#### Given data ####

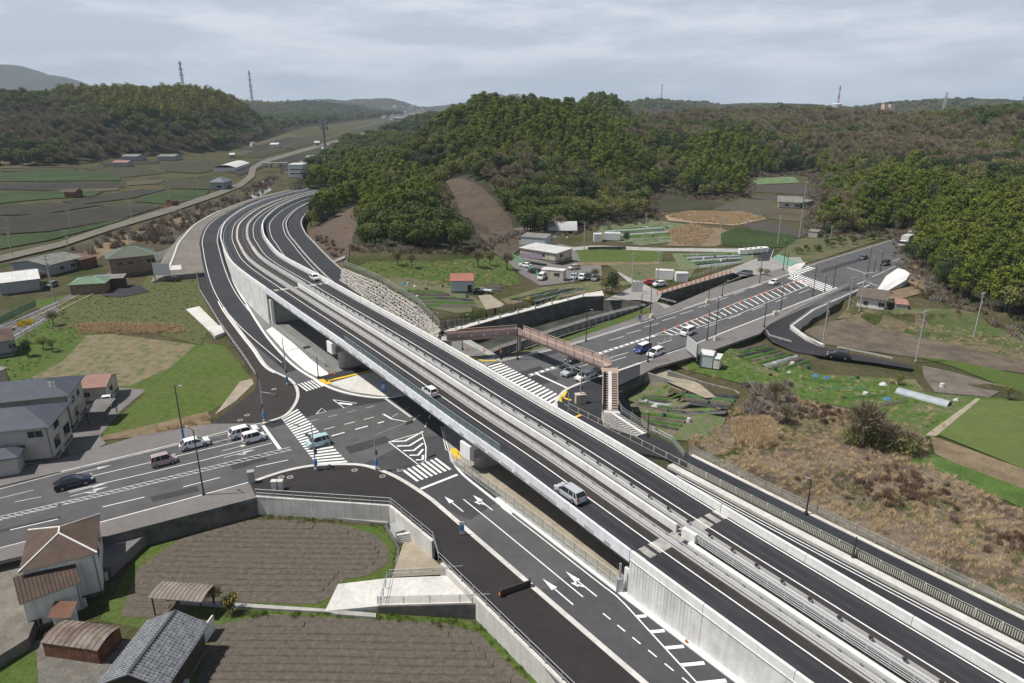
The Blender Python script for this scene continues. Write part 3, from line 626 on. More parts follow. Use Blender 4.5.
# retaining walls beside the ramps: one panel per visible bay, ribbed precast near the joint
conr=M('precast_ribbed_panel',(0.598,0.598,0.5915),.85,.14,.35,fine=.06,streak=.12)
def rwall(name,a,b,o1,o2,label,bay,ribto=None,zf=0.,cop=True):
    r=empty(name,A((a+b)/2,o1,0,zf),0,label,'wall')
    ss=srange(a,b,bay)
    for i in range(len(ss)-1):
        mb=MB(); rows=[]
        for s in srange(ss[i]+.03,ss[i+1]-.03,2.5):
            g=zr(s)-.4 if zf==0 and o1<2 else -.4
            top=A(s,o1,-.05).z
            if top-g<.3: g=top-.3
            rows.append([A(s,o1+(-.12 if o1<2 else .12),0,g),A(s,o2,0,g),A(s,o2,0,top),A(s,o1,0,top)])
        mb.loft(rows,close=True,cap=True); ch(mb,'wall_panel',conr,r)
        mb=MB(); ribbon_box(mb,ss[i]+.03,ss[i+1]-.03,min(o1,o2) if o1>2 else o1-.06,(o2 if o1<2 else o1+.06),-.05,1.0,step=2.5); ch(mb,'parapet',concw if i or o1>2 else concw,r)
    return r
wl=rwall('retaining_wall',S0,SA-.05,-.25,.02,'pale ribbed concrete retaining wall along the near left edge of the expressway',10)
rwall('retaining_wall',SB+.05,225,-.25,.02,'tall white curved retaining wall beyond the viaduct beside the slip road',7)
rwall('retaining_wall',225,S1,-.25,.02,'low far parapet wall where the expressway bends away toward the valley',12)
rwall('retaining_wall',S0,SA-.05,14.88,14.6,'white concrete parapet on the right edge of the expressway, near end',12)
rwall('retaining_wall',SB+.05,S1,14.88,14.6,'white parapet on the outside right edge of the distant expressway curve',12)
# vertical ribs in the wall near the abutment
mb=MB()
for k in range(20):
    s=-.4-k*.42; p=A(s,-.33,0,0); t=A(s,-.27,-.2); mb.tube((p.x,p.y,.1),(t.x,t.y,t.z),.03,n=4,cap=False)
ch(mb,'wall_ribs',conr,wl)['kind']='stuff'
rib=MB(); ribbon_box(rib,S0,SA-.1,-.36,-.27,-.06,.03); ch(rib,'wall_ledge',concw,wl)
# embankment earth inside the walls
mb=MB(); ribbon_box(mb,S0,SA-1.2,.03,14.6,-3.5,-.04); struct(mb.build('embankment',concd))
mb=MB(); ribbon_box(mb,SB+1.2,S1,.03,14.6,-4.2,-.04); struct(mb.build('embankment',concd))
# drop of the embankment on the outer left side beyond the slip road
aw=lambda q: float(np.interp(q,[178,200,240,300,400],[-18.5,-16.5,-13.5,-11.5,-11]))
gd=MB(); gd.loft([[A(178,-26,0,-1),A(178,-17.5,0,-1),A(178,-7.4,0,-1)]]+[[A(s,aw(s)-4,0,Tz(*A(s,aw(s)-4).xy)+.02),A(s,aw(s),0,zr(s)+.02),A(s,-7.4,0,zr(s)+.03)] for s in srange(178,SS[-1]-6,5)]); struct(gd.build('gravel_apron',M('pale_gravel',(0.1615,0.1487,0.1318),.95,.15,.12,fine=.2)))
ln_=MB(); ln_.loft([[A(s,aw(s)+.3,0,zr(s)+.2),A(s,aw(s)+.9,0,zr(s)+.2)] for s in srange(186,300,4)]); ln_.loft([[A(s,-18,0,zr(s)+.08),A(s,-13.6,0,zr(s)+.1)] for s in srange(184,190,2)]); struct(ln_.build('drain_channel',conc))
# right bank between slip road and hill
mb=MB(); mb.loft([[A(q,24.4,0,z2r(q)-.02),A(q,29.6,0,z2r(q)+.05)] for q in srange(128,SS[-1]-8,4)]); struct(mb.build('path_surface',asphh))
for o_,s_ in ((23.5,90),(29.5,128)):
    mb=MB(); mb.loft([[A(q,o_,0,z2r(q)-1.5),A(q,o_+.5,0,z2r(q)-1.5),A(q,o_+.5,0,z2r(q)+.25),A(q,o_,0,z2r(q)+.25)] for q in srange(s_,SS[-1]-8,4)],close=True,cap=True); struct(mb.build('kerb',concg))
# median strips
for a,b in ((S0,SA-2),):
    ribbon_box(k_:=MB(),a,b,6.55,7.15,-.05,.28); struct(k_.build('median_kerb',concw))
ribbon_box(k_:=MB(),S0,S1,8.45,9.35,-.03,.16); struct(k_.build('median_strip',concg))
ribbon_box(k_:=MB(),S0,S1,4.95,5.65,-.03,.12); struct(k_.build('median_strip',M('median_strip_concrete',(.42,.40,.39),.85,.12,1.5)))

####

(Given exercise)
Your task is an exact transcription of all the data, minus the pictures.

(Answer for the task)
The Blender Python script for this scene continues. Write part 3, from line 626 on. More parts follow. Use Blender 4.5.
# retaining walls beside the ramps: one panel per visible bay, ribbed precast near the joint
conr=M('precast_ribbed_panel',(0.598,0.598,0.5915),.85,.14,.35,fine=.06,streak=.12)
def rwall(name,a,b,o1,o2,label,bay,ribto=None,zf=0.,cop=True):
    r=empty(name,A((a+b)/2,o1,0,zf),0,label,'wall')
    ss=srange(a,b,bay)
    for i in range(len(ss)-1):
        mb=MB(); rows=[]
        for s in srange(ss[i]+.03,ss[i+1]-.03,2.5):
            g=zr(s)-.4 if zf==0 and o1<2 else -.4
            top=A(s,o1,-.05).z
            if top-g<.3: g=top-.3
            rows.append([A(s,o1+(-.12 if o1<2 else .12),0,g),A(s,o2,0,g),A(s,o2,0,top),A(s,o1,0,top)])
        mb.loft(rows,close=True,cap=True); ch(mb,'wall_panel',conr,r)
        mb=MB(); ribbon_box(mb,ss[i]+.03,ss[i+1]-.03,min(o1,o2) if o1>2 else o1-.06,(o2 if o1<2 else o1+.06),-.05,1.0,step=2.5); ch(mb,'parapet',concw if i or o1>2 else concw,r)
    return r
wl=rwall('retaining_wall',S0,SA-.05,-.25,.02,'pale ribbed concrete retaining wall along the near left edge of the expressway',10)
rwall('retaining_wall',SB+.05,225,-.25,.02,'tall white curved retaining wall beyond the viaduct beside the slip road',7)
rwall('retaining_wall',225,S1,-.25,.02,'low far parapet wall where the expressway bends away toward the valley',12)
rwall('retaining_wall',S0,SA-.05,14.88,14.6,'white concrete parapet on the right edge of the expressway, near end',12)
rwall('retaining_wall',SB+.05,S1,14.88,14.6,'white parapet on the outside right edge of the distant expressway curve',12)
# vertical ribs in the wall near the abutment
mb=MB()
for k in range(20):
    s=-.4-k*.42; p=A(s,-.33,0,0); t=A(s,-.27,-.2); mb.tube((p.x,p.y,.1),(t.x,t.y,t.z),.03,n=4,cap=False)
ch(mb,'wall_ribs',conr,wl)['kind']='stuff'
rib=MB(); ribbon_box(rib,S0,SA-.1,-.36,-.27,-.06,.03); ch(rib,'wall_ledge',concw,wl)
# embankment earth inside the walls
mb=MB(); ribbon_box(mb,S0,SA-1.2,.03,14.6,-3.5,-.04); struct(mb.build('embankment',concd))
mb=MB(); ribbon_box(mb,SB+1.2,S1,.03,14.6,-4.2,-.04); struct(mb.build('embankment',concd))
# drop of the embankment on the outer left side beyond the slip road
aw=lambda q: float(np.interp(q,[178,200,240,300,400],[-18.5,-16.5,-13.5,-11.5,-11]))
gd=MB(); gd.loft([[A(178,-26,0,-1),A(178,-17.5,0,-1),A(178,-7.4,0,-1)]]+[[A(s,aw(s)-4,0,Tz(*A(s,aw(s)-4).xy)+.02),A(s,aw(s),0,zr(s)+.02),A(s,-7.4,0,zr(s)+.03)] for s in srange(178,SS[-1]-6,5)]); struct(gd.build('gravel_apron',M('pale_gravel',(0.1615,0.1487,0.1318),.95,.15,.12,fine=.2)))
ln_=MB(); ln_.loft([[A(s,aw(s)+.3,0,zr(s)+.2),A(s,aw(s)+.9,0,zr(s)+.2)] for s in srange(186,300,4)]); ln_.loft([[A(s,-18,0,zr(s)+.08),A(s,-13.6,0,zr(s)+.1)] for s in srange(184,190,2)]); struct(ln_.build('drain_channel',conc))
# right bank between slip road and hill
mb=MB(); mb.loft([[A(q,24.4,0,z2r(q)-.02),A(q,29.6,0,z2r(q)+.05)] for q in srange(128,SS[-1]-8,4)]); struct(mb.build('path_surface',asphh))
for o_,s_ in ((23.5,90),(29.5,128)):
    mb=MB(); mb.loft([[A(q,o_,0,z2r(q)-1.5),A(q,o_+.5,0,z2r(q)-1.5),A(q,o_+.5,0,z2r(q)+.25),A(q,o_,0,z2r(q)+.25)] for q in srange(s_,SS[-1]-8,4)],close=True,cap=True); struct(mb.build('kerb',concg))
# median strips
for a,b in ((S0,SA-2),):
    ribbon_box(k_:=MB(),a,b,6.55,7.15,-.05,.28); struct(k_.build('median_kerb',concw))
ribbon_box(k_:=MB(),S0,S1,8.45,9.35,-.03,.16); struct(k_.build('median_strip',concg))
ribbon_box(k_:=MB(),S0,S1,4.95,5.65,-.03,.12); struct(k_.build('median_strip',M('median_strip_concrete',(.42,.40,.39),.85,.12,1.5)))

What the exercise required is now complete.